Frequently Asked Questions (FAQs) about Section 80CCD(1B)

  • What is the maximum deduction I can claim under Section 80CCD(1B)?

    You can claim a maximum additional deduction of Rs. 50,000 under Section 80CCD(1B).


  • Is the 80CCD(1B) deduction part of the Rs. 1.5 lakh limit under Section 80C?

    No, the deduction under Section 80CCD(1B) is over and above the Rs. 1.5 lakh limit applicable under Section 80C, 80CCC, and 80CCD(1) combined.


  • Can I claim 80CCD(1B) if I am in the new tax regime?

    No, the deduction under Section 80CCD(1B) is not available if you opt for the new tax regime (Section 115BAC). It can only be claimed under the old tax regime.


  • Is this deduction available for contributions to any pension scheme?

    No, the Section 80CCD(1B) deduction is specifically for contributions made to the National Pension System (NPS) Tier I account. Some sources also mention it for Atal Pension Yojana (APY), which is also part of the NPS architecture.


  • Can an NRI claim deduction under Section 80CCD(1B)?

    Yes, Non-Resident Indians (NRIs) who are eligible to open and contribute to an NPS account can claim this deduction, provided they meet all other conditions, including opting for the old tax regime.


  • Do I need to submit any proof for claiming 80CCD(1B)?

    Yes, you will need your NPS contribution statement or receipt as proof of investment when filing your income tax return. While you don't typically upload it with the ITR, you must keep it for your records.


  • Can I claim both 80CCD(1) and 80CCD(1B)?

    Yes, you can claim deductions under both sections. Section 80CCD(1) for NPS contributions falls within the overall Rs. 1.5 lakh limit of Section 80C. Section 80CCD(1B) provides an additional, separate deduction of Rs. 50,000 for NPS contributions.


  • Is employer’s contribution to NPS eligible for 80CCD(1B)?

    No, employer's contribution to NPS is covered under Section 80CCD(2) and has its own deduction limits and rules. Section 80CCD(1B) is for self-contributions.


  • What if I contribute less than Rs. 50,000 to NPS under this section?

    The deduction under Section 80CCD(1B) is limited to the actual amount contributed or Rs. 50,000, whichever is lower. So, if you contribute Rs. 30,000 specifically for this benefit, you can claim Rs. 30,000.


  • Can I claim 80CCD(1B) for NPS Tier II account contributions?

    No, the deduction under Section 80CCD(1B) is available only for contributions made to an NPS Tier I account.


  • When was Section 80CCD(1B) introduced?

    Section 80CCD(1B) was introduced as an amendment by the government in the Union Budget of 2015 to encourage more investment in the NPS. It became effective from April 1, 2016 (Assessment Year 2016-17).


  • Is the amount received on maturity from NPS (related to 80CCD(1B) contribution) taxable?
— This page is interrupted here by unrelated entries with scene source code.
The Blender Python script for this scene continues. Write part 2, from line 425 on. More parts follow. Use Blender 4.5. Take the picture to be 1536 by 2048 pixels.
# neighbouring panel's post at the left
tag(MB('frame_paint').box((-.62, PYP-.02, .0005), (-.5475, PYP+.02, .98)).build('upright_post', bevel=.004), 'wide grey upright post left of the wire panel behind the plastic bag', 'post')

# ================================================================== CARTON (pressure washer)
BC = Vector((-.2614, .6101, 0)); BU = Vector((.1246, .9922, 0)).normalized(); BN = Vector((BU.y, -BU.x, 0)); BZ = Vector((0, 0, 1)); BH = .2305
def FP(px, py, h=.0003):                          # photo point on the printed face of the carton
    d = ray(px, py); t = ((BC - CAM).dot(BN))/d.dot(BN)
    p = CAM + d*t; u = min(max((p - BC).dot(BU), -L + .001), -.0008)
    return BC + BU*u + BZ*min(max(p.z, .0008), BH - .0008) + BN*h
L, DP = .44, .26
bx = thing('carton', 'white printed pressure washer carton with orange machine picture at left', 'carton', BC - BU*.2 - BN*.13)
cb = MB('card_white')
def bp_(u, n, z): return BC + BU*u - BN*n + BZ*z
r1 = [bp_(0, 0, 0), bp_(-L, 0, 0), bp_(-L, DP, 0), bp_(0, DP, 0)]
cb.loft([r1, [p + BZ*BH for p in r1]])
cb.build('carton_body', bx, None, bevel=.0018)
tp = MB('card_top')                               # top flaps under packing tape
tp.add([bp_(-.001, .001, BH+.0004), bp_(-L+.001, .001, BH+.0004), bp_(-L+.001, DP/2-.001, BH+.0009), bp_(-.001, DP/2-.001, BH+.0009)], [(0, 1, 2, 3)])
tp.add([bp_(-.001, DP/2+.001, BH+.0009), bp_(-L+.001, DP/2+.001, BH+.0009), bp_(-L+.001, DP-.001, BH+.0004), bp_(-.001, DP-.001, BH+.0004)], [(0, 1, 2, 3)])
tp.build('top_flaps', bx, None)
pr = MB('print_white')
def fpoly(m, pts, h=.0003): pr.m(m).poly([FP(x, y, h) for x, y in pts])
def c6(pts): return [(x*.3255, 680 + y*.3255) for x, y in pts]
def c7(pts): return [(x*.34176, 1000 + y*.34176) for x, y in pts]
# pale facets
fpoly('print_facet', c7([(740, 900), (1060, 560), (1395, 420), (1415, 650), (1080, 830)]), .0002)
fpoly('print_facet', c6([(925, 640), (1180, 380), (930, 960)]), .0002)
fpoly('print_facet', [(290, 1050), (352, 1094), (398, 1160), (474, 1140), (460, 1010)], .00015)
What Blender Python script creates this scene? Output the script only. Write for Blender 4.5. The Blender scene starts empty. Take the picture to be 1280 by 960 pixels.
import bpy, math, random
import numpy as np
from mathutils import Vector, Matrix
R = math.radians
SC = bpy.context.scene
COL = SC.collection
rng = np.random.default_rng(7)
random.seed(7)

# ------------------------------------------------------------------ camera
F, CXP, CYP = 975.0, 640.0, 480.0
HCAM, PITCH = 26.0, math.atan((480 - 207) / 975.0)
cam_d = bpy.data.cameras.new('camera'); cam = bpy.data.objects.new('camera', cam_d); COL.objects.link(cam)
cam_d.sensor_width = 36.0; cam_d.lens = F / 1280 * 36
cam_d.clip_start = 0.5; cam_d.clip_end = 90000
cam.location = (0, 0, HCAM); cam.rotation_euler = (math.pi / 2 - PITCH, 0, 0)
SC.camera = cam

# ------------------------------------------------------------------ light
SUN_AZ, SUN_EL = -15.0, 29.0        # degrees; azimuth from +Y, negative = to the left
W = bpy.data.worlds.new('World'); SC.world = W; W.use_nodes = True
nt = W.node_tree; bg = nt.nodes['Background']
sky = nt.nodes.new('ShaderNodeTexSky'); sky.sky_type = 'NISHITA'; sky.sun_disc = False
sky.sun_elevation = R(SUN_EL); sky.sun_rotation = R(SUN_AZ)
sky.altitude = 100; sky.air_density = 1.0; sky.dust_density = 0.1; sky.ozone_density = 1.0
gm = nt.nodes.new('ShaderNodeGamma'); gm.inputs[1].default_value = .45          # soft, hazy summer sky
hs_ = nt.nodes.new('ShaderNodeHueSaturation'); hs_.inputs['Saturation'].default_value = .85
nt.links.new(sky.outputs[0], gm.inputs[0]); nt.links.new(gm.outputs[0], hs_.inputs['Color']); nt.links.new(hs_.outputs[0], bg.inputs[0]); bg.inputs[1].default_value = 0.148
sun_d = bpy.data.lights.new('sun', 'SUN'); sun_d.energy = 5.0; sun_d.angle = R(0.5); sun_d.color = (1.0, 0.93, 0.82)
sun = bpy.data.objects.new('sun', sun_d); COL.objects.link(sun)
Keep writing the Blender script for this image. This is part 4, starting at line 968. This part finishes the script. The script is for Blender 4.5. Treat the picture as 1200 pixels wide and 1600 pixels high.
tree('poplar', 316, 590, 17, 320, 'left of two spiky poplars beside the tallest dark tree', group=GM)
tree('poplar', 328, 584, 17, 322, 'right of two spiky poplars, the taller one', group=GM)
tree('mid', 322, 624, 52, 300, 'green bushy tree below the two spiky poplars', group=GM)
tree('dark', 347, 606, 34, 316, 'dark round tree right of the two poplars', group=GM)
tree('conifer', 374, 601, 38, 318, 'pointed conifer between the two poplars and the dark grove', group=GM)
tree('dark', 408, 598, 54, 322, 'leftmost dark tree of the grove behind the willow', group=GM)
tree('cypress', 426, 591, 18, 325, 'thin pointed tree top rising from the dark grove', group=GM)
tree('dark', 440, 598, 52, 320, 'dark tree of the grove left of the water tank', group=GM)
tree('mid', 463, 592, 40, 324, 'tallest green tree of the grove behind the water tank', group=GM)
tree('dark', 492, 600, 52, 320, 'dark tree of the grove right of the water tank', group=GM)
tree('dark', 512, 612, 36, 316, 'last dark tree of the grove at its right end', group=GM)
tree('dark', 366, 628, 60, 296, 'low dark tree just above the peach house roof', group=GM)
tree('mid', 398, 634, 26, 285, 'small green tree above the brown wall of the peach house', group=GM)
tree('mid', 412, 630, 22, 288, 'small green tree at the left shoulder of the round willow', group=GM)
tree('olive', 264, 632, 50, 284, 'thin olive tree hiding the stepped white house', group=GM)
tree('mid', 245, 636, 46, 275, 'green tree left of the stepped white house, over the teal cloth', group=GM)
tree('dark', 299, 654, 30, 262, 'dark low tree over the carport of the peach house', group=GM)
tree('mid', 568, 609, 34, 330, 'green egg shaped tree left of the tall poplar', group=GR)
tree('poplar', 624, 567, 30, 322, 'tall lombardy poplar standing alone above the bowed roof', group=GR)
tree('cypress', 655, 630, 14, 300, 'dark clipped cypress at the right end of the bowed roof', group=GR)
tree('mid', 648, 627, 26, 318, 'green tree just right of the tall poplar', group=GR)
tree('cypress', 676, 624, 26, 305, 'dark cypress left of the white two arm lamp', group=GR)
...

    Upon maturity of the NPS account (usually at age 60), up to 60% of the accumulated corpus can be withdrawn as a lump sum and is tax-free. The remaining minimum 40% must be used to purchase an annuity, and the annuity income received is taxable in the year of receipt according to your income tax slab.


  • Can I invest in NPS through my employer and still claim 80CCD(1B) for my self-contribution?

    Yes. The employer's contribution is covered under Section 80CCD(2). Your self-contribution can be claimed under Section 80CCD(1) (within the 80C limit) and additionally up to Rs. 50,000 under Section 80CCD(1B).


  • What is the NPS Vatsalya Account, and does 80CCD(1B) apply?

    NPS Vatsalya is a scheme allowing parents/guardians to open an NPS account for their minor children. Current information indicates that parents contributing to an NPS Vatsalya account can claim a deduction up to Rs. 50,000 under Section 80CCD(1B) for such contributions, similar to regular NPS contributions.


  • Where do I show Section 80CCD(1B) in the ITR form?

    In the Income Tax Return form, you need to report this deduction in the schedule for deductions under Chapter VI-A. There will be a specific field designated for Section 80CCD(1B) where you enter the eligible amount.